→ Exercise goal: Omit all images, then repeat exactly the lines below from the one containing "Recreate this scene" through the one containing "XR = 1.9627", both ends included.

→ Data shown:
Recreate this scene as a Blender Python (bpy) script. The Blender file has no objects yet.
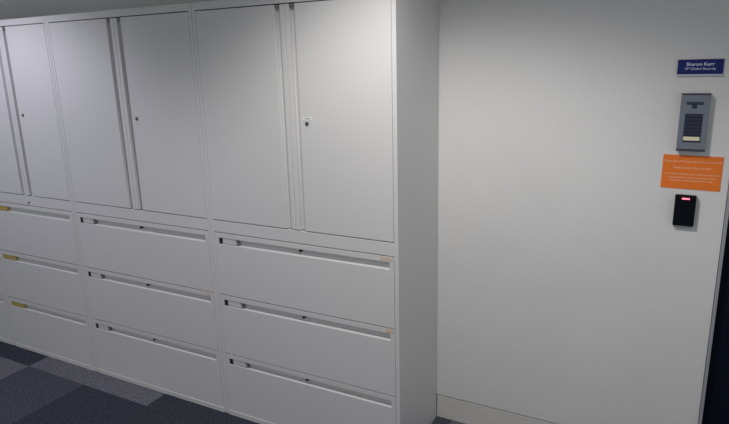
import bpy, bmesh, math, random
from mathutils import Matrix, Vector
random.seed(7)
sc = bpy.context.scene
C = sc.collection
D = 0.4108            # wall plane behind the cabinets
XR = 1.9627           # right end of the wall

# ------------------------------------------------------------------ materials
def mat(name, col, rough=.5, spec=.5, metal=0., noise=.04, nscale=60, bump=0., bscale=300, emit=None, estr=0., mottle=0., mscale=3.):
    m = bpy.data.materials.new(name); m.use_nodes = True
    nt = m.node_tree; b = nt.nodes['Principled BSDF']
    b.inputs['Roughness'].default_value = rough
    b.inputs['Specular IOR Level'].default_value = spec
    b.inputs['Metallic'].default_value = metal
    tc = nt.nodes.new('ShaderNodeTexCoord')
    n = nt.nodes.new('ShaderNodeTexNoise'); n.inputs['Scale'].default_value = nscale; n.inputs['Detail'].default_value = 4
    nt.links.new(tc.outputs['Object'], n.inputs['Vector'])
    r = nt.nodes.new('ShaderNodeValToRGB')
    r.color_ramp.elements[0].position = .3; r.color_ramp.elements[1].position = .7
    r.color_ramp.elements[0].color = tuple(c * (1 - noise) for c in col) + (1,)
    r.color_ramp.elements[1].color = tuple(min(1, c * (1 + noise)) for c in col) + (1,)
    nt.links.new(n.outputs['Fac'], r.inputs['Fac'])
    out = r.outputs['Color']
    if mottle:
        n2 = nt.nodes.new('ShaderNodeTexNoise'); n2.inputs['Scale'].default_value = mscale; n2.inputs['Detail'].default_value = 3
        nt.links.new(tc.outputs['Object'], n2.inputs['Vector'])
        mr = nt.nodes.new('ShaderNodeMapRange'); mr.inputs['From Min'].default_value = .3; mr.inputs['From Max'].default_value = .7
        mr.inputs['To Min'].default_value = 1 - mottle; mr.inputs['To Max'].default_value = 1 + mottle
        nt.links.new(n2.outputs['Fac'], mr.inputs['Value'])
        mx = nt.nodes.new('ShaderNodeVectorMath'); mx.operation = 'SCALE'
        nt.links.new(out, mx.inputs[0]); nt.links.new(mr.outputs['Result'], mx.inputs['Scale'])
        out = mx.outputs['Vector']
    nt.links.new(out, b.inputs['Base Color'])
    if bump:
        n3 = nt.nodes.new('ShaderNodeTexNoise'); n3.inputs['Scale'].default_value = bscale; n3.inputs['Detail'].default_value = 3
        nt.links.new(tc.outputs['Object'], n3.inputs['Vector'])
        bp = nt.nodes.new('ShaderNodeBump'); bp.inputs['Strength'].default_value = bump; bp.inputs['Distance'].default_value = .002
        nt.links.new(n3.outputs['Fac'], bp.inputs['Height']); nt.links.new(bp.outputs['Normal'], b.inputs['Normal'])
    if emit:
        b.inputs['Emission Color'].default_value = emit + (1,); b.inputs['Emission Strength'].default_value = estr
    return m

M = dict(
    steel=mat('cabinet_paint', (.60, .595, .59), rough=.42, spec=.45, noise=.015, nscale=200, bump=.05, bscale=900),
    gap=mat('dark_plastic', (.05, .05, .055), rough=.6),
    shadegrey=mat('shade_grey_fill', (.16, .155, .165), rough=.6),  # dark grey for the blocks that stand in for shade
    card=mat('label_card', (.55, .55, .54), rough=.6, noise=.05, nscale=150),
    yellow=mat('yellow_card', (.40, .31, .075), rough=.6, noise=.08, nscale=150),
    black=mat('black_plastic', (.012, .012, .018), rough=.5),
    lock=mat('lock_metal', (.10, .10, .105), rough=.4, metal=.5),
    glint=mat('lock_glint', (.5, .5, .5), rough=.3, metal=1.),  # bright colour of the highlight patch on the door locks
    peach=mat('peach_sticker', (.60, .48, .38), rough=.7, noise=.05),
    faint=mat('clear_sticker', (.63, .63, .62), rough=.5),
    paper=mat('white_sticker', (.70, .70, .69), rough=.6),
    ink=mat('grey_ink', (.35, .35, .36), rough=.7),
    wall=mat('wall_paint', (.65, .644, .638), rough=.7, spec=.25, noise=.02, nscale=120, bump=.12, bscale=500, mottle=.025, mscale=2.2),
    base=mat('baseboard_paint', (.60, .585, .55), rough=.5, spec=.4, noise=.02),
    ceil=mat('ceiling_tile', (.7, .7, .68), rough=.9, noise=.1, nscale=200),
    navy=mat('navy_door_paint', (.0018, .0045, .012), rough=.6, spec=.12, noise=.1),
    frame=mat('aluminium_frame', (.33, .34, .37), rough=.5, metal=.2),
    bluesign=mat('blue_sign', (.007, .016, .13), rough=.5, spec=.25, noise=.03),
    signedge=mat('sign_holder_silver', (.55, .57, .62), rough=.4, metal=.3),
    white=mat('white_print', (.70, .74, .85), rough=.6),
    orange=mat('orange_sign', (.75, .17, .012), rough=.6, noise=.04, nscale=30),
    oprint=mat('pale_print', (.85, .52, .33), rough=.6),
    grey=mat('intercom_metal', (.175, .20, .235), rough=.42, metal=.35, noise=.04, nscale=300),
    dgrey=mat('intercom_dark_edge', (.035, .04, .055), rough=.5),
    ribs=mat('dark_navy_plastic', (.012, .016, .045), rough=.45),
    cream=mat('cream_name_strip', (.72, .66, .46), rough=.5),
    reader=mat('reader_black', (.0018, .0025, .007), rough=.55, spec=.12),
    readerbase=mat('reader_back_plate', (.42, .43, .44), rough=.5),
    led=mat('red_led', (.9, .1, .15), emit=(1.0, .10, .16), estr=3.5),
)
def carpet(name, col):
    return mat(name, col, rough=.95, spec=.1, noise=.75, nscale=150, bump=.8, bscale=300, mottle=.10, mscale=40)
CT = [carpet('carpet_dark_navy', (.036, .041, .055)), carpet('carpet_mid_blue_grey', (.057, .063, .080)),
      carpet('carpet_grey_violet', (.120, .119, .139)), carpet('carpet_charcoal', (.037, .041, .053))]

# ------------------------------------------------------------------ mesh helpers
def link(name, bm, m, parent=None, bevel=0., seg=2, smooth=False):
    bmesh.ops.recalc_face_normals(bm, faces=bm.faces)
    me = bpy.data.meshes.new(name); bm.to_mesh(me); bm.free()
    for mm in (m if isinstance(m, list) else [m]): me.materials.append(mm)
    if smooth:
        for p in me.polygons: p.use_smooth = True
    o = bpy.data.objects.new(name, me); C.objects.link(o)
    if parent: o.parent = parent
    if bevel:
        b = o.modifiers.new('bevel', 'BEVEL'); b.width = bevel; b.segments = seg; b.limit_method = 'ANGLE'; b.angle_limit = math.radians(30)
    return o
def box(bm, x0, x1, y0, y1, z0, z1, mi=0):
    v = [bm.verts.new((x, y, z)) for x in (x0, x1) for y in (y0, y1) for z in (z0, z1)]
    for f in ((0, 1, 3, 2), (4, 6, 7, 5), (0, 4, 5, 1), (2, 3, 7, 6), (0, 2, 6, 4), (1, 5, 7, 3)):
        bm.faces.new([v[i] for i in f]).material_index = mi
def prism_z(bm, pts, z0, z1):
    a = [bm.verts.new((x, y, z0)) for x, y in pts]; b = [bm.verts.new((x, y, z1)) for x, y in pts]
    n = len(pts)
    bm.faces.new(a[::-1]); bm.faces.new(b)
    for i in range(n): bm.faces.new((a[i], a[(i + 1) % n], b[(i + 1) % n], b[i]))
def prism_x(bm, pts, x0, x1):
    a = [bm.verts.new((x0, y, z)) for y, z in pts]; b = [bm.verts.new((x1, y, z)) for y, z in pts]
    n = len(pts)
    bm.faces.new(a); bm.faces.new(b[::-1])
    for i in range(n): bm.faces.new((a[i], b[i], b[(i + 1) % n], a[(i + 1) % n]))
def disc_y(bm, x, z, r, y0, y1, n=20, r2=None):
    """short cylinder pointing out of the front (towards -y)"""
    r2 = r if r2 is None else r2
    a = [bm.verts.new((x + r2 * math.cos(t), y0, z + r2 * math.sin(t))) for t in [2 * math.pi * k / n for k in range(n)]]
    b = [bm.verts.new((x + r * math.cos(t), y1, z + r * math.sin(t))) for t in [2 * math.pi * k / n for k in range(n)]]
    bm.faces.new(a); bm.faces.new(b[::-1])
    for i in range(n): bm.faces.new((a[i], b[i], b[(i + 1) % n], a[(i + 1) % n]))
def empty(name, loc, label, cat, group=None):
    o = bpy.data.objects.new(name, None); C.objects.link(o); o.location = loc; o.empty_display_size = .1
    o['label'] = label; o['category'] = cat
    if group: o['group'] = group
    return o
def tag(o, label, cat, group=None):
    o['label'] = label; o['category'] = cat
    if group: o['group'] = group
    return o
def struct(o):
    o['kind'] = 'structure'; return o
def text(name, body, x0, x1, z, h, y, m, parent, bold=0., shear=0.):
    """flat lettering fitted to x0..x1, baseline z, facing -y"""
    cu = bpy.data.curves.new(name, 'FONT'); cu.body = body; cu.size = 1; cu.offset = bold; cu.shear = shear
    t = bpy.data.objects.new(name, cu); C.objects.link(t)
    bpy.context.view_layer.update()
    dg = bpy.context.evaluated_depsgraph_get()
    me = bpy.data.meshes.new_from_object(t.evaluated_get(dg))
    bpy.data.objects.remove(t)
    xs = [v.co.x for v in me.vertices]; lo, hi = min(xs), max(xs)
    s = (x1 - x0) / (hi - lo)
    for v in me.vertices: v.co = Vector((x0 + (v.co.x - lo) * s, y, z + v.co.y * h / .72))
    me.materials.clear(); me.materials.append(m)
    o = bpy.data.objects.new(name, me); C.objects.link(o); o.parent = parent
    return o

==

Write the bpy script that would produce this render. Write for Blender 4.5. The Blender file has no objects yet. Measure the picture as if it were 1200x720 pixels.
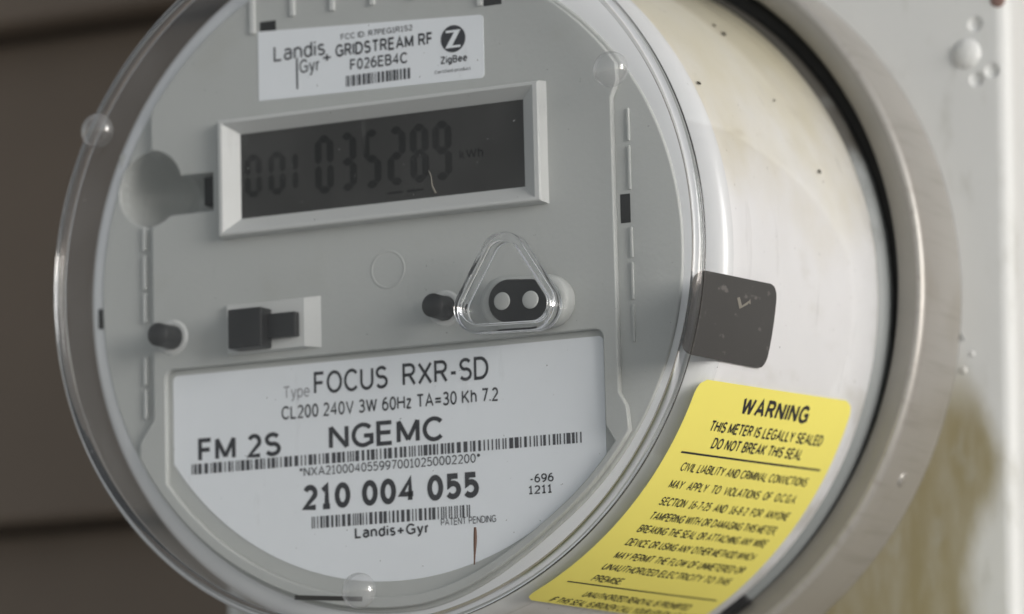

---

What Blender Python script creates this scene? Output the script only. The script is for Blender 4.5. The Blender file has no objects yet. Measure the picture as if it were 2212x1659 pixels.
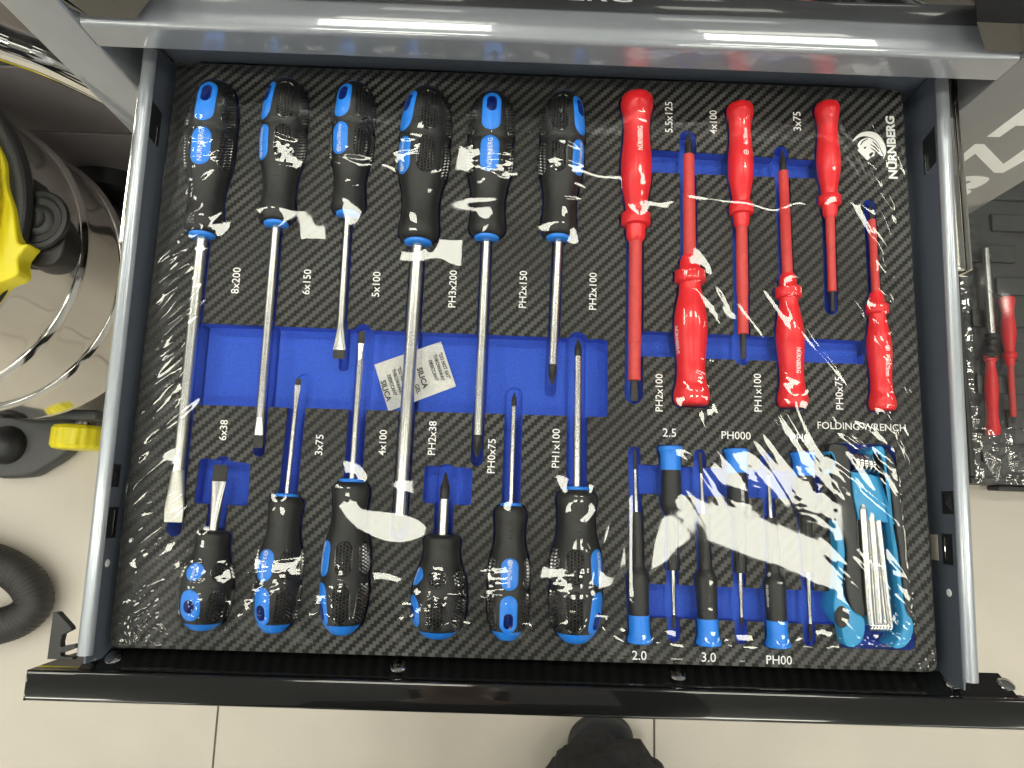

→ Exercise solution:
Recreate this scene as a Blender Python (bpy) script. The Blender file has no objects yet.
import bpy, bmesh, math, random
from mathutils import Matrix, Vector
random.seed(7)
sc = bpy.context.scene
C = sc.collection
D = 0.4108            # wall plane behind the cabinets
XR = 1.9627           # right end of the wall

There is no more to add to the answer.